Görür, Bingöl’de Türk Mühendis ve Mimar Odaları Birliği (TMMOB) İl Koordinasyon Kurulu’nca ‘Bingöl’ün Depremselliği ve Deprem Dirençli Bingöl’ konulu programa katıldı.
Programda konuşan Görür, depremlerin levha sınırlarındaki hareket sonucu oluştuğunu, Anadolu levhasıyla, Avrasya levhası arasında devamlı hareket olduğunu ifade etti.
Olası zararların deprem olmadan tespit edilmesi gerektiğini belirten Görür, şöyle devam etti: “Faylar stresle dolar. Stres dediğimiz birim alana düşen kuvvet demektir.
Levhalar hareket ettikçe sizin görmediğiniz, duymadığınız şekilde her sene 1-2 santimetre hareket ettikçe stres bu fayların içerisine dolar. Aynen kumbara gibi.

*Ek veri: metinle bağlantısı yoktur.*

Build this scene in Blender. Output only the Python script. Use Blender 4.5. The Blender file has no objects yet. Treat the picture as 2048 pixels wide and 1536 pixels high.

Tam fayın sürtünme yaptığı yerlerde gittikçe orada daha fazla birikir, deprem üretir. Kuzey Anadolu Fayı ile Doğu Anadolu Fayı da zamanı gelince deprem üretir. Bunu asla engelleyemezsiniz.”
Yedisu Fayı’nın 250 senede bir dolduğunu kaydeden Görür, devamında şunları dedi: “Deprem her gün, her hafta olmuyor, süresi dolunca oluyor. 250 senelik periyot bugün için dolmuştur. Yedisu Fayı’nın eli kulağındadır. Bunu kesin söylüyorum, sizi korkutmak için değil.
1939’da Erzincan depremi oldu, yaklaşık 40 bin kişi öldü. Erzincan’dan geçen Kuzey Anadolu Fayı’nın en doğu ucu Erzincan’la Karlıova arası, Yedisu Fayı. Bu fay 1939’da dahi kırılmadı, en son kırılması 1784’tedir. 1784’ten bu yana 250 sene geçti, fay stresi doldurdu.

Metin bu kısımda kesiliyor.